» SHORT EXERCISE
In this exercise, return the whole listing exactly, excluding any images.

» INFORMATION SUPPLIED
········

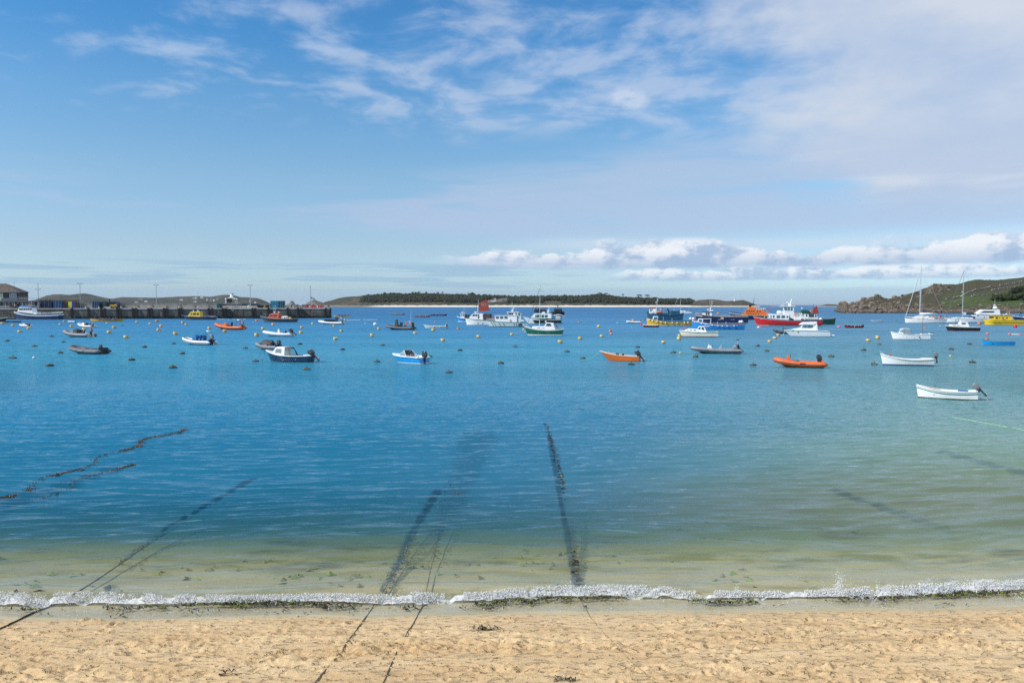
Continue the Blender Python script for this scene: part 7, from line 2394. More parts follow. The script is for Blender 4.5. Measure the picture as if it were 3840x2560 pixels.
# --- 38 cream cruiser
b = boat('motor_cruiser', 'cream motor cruiser with low coach roof and red waterline', 'boat', 2545, 2693, 1264, -14, 0.30, G_CRUISE)
H = Hull(0.30, 0.165, 0.125, 0.13, um=0.45, tr=0.85, rb=0.08, rs=0.0)
std_hull(b, H, PCREAM, rail=PW, rail_r=0.006, deck=PW, boot=PANTI, boot_h=0.02, bottom=PANTI, open_from=0.72, inner=PTEAK, floor=0.5)
mb = MB()
for side in (-1, 1): mb.tube([H.pt(u, H.sheer(u) * 0.83, side, 0.001) for u in [i / 20 for i in range(21)]], 0.003, 4)
mb.build('rubbing_band', PBLACK, b)
cab(b, [(0.14, 0.14), (0.50, 0.125), (0.50, 0.205), (0.25, 0.215), (0.17, 0.19)], 0.10, 0.085, PW, [R_(0.21, 0.25, 0.165, 0.178), R_(0.285, 0.34, 0.163, 0.18), R_(0.385, 0.44, 0.163, 0.182)], name='coach_roof', bev=0.012)
cab(b, [(0.47, 0.19), (0.52, 0.125), (0.72, 0.125), (0.645, 0.27), (0.50, 0.275)], 0.105, 0.085, PW, [[(0.495, 0.20), (0.555, 0.20), (0.55, 0.25), (0.51, 0.25)], [(0.575, 0.20), (0.655, 0.17), (0.63, 0.25), (0.58, 0.25)]], name='wheelhouse', front=((0.478, 0.205), (0.498, 0.262)))
mb = MB(); mb.box((0.16, 0, 0.278), (0.24, 0.19, 0.012)); mb.build('cabin_top', PW, b, bevel=0.004)
mb = MB(); mb.tube([(-0.36, -0.07, 0.155), (-0.44, -0.03, 0.20), (-0.47, 0, 0.205), (-0.44, 0.03, 0.20), (-0.36, 0.07, 0.155)], 0.0035, 5); mb.build('pulpit', PSTEEL, b)
for y in (-1, 1): pole(b, (0.22, y * 0.12, 0.13), (0.15, y * 0.09, 0.27), 0.004, PGREY, 'awning_strut')
# --- 39 orange speedboat
b = boat('speedboat', 'small orange speedboat with black outboard, bow rising to the left', 'boat', 2244, 2402, 1356, -20, 0.36, G_CRUISE)
H = Hull(0.36, 0.235, 0.125, 0.12, um=0.62, p=0.75, tr=0.9, rb=0.24, rs=0.0, wl=0.8, um2=0.9)
std_hull(b, H, PORG, rail=PCREAM, rail_r=0.008, deck=PORG, open_from=0.42, inner=PORG, bottom=PORG, floor=0.35)
H2 = H
mb = MB(); mb.box((0.32, 0, 0.122), (0.26, 0.27, 0.014)); mb.build('aft_deck', PORG, b, bevel=0.006)
console(b, -0.06, 0.10, 0.11, 0.08, 0.085, PBLACK); seat(b, 0.06, 0.08, 0.10, 0.05, 0.06, PBLACK, y=-0.05); seat(b, 0.06, 0.08, 0.10, 0.05, 0.06, PBLACK, y=0.07)
outboard(b, 0.47, 0.17, 0.34, 38)
rope(b, catenary((-0.5, 0, 0.20), (-0.98, 0.02, 0.005), 0.05), 0.004, PROPEG)
# --- 40 grey RIB right
b = boat('inflatable_boat', 'long grey inflatable with white console and stern mast, right of the orange speedboat', 'boat', 2589, 2782, 1327, -6, 0.30, G_RIB)
rib(b, 0.30, 0.042, 0.145, PGREY, PBLACK, strake=PRUB)
console(b, -0.13, 0.08, 0.09, 0.09, 0.09, PW, screen=PGLASSL); seat(b, 0.08, 0.08, 0.07, 0.03, 0.06, PALU); aframe(b, 0.37, 0.09, 0.08, 0.17, PALU, lean=0.04)
mb = MB(); mb.box((0.41, 0, 0.27), (0.05, 0.10, 0.012)); mb.build('light_bar', PBLACK, b); outboard(b, 0.42, 0.14, 0.16, 40); mb = MB(); mb.box((0.36, 0, 0.12), (0.08, 0.12, 0.06)); mb.build('engine_box', PGREY, b, bevel=0.015)
pole(b, (-0.12, 0, 0.17), (-0.12, 0, 0.205), 0.003, PBLACK, 'light_post')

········

» THE RESULT
Continue the Blender Python script for this scene: part 7, from line 2394. More parts follow. The script is for Blender 4.5. Measure the picture as if it were 3840x2560 pixels.
# --- 38 cream cruiser
b = boat('motor_cruiser', 'cream motor cruiser with low coach roof and red waterline', 'boat', 2545, 2693, 1264, -14, 0.30, G_CRUISE)
H = Hull(0.30, 0.165, 0.125, 0.13, um=0.45, tr=0.85, rb=0.08, rs=0.0)
std_hull(b, H, PCREAM, rail=PW, rail_r=0.006, deck=PW, boot=PANTI, boot_h=0.02, bottom=PANTI, open_from=0.72, inner=PTEAK, floor=0.5)
mb = MB()
for side in (-1, 1): mb.tube([H.pt(u, H.sheer(u) * 0.83, side, 0.001) for u in [i / 20 for i in range(21)]], 0.003, 4)
mb.build('rubbing_band', PBLACK, b)
cab(b, [(0.14, 0.14), (0.50, 0.125), (0.50, 0.205), (0.25, 0.215), (0.17, 0.19)], 0.10, 0.085, PW, [R_(0.21, 0.25, 0.165, 0.178), R_(0.285, 0.34, 0.163, 0.18), R_(0.385, 0.44, 0.163, 0.182)], name='coach_roof', bev=0.012)
cab(b, [(0.47, 0.19), (0.52, 0.125), (0.72, 0.125), (0.645, 0.27), (0.50, 0.275)], 0.105, 0.085, PW, [[(0.495, 0.20), (0.555, 0.20), (0.55, 0.25), (0.51, 0.25)], [(0.575, 0.20), (0.655, 0.17), (0.63, 0.25), (0.58, 0.25)]], name='wheelhouse', front=((0.478, 0.205), (0.498, 0.262)))
mb = MB(); mb.box((0.16, 0, 0.278), (0.24, 0.19, 0.012)); mb.build('cabin_top', PW, b, bevel=0.004)
mb = MB(); mb.tube([(-0.36, -0.07, 0.155), (-0.44, -0.03, 0.20), (-0.47, 0, 0.205), (-0.44, 0.03, 0.20), (-0.36, 0.07, 0.155)], 0.0035, 5); mb.build('pulpit', PSTEEL, b)
for y in (-1, 1): pole(b, (0.22, y * 0.12, 0.13), (0.15, y * 0.09, 0.27), 0.004, PGREY, 'awning_strut')
# --- 39 orange speedboat
b = boat('speedboat', 'small orange speedboat with black outboard, bow rising to the left', 'boat', 2244, 2402, 1356, -20, 0.36, G_CRUISE)
H = Hull(0.36, 0.235, 0.125, 0.12, um=0.62, p=0.75, tr=0.9, rb=0.24, rs=0.0, wl=0.8, um2=0.9)
std_hull(b, H, PORG, rail=PCREAM, rail_r=0.008, deck=PORG, open_from=0.42, inner=PORG, bottom=PORG, floor=0.35)
H2 = H
mb = MB(); mb.box((0.32, 0, 0.122), (0.26, 0.27, 0.014)); mb.build('aft_deck', PORG, b, bevel=0.006)
console(b, -0.06, 0.10, 0.11, 0.08, 0.085, PBLACK); seat(b, 0.06, 0.08, 0.10, 0.05, 0.06, PBLACK, y=-0.05); seat(b, 0.06, 0.08, 0.10, 0.05, 0.06, PBLACK, y=0.07)
outboard(b, 0.47, 0.17, 0.34, 38)
rope(b, catenary((-0.5, 0, 0.20), (-0.98, 0.02, 0.005), 0.05), 0.004, PROPEG)
# --- 40 grey RIB right
b = boat('inflatable_boat', 'long grey inflatable with white console and stern mast, right of the orange speedboat', 'boat', 2589, 2782, 1327, -6, 0.30, G_RIB)
rib(b, 0.30, 0.042, 0.145, PGREY, PBLACK, strake=PRUB)
console(b, -0.13, 0.08, 0.09, 0.09, 0.09, PW, screen=PGLASSL); seat(b, 0.08, 0.08, 0.07, 0.03, 0.06, PALU); aframe(b, 0.37, 0.09, 0.08, 0.17, PALU, lean=0.04)
mb = MB(); mb.box((0.41, 0, 0.27), (0.05, 0.10, 0.012)); mb.build('light_bar', PBLACK, b); outboard(b, 0.42, 0.14, 0.16, 40); mb = MB(); mb.box((0.36, 0, 0.12), (0.08, 0.12, 0.06)); mb.build('engine_box', PGREY, b, bevel=0.015)
pole(b, (-0.12, 0, 0.17), (-0.12, 0, 0.205), 0.003, PBLACK, 'light_post')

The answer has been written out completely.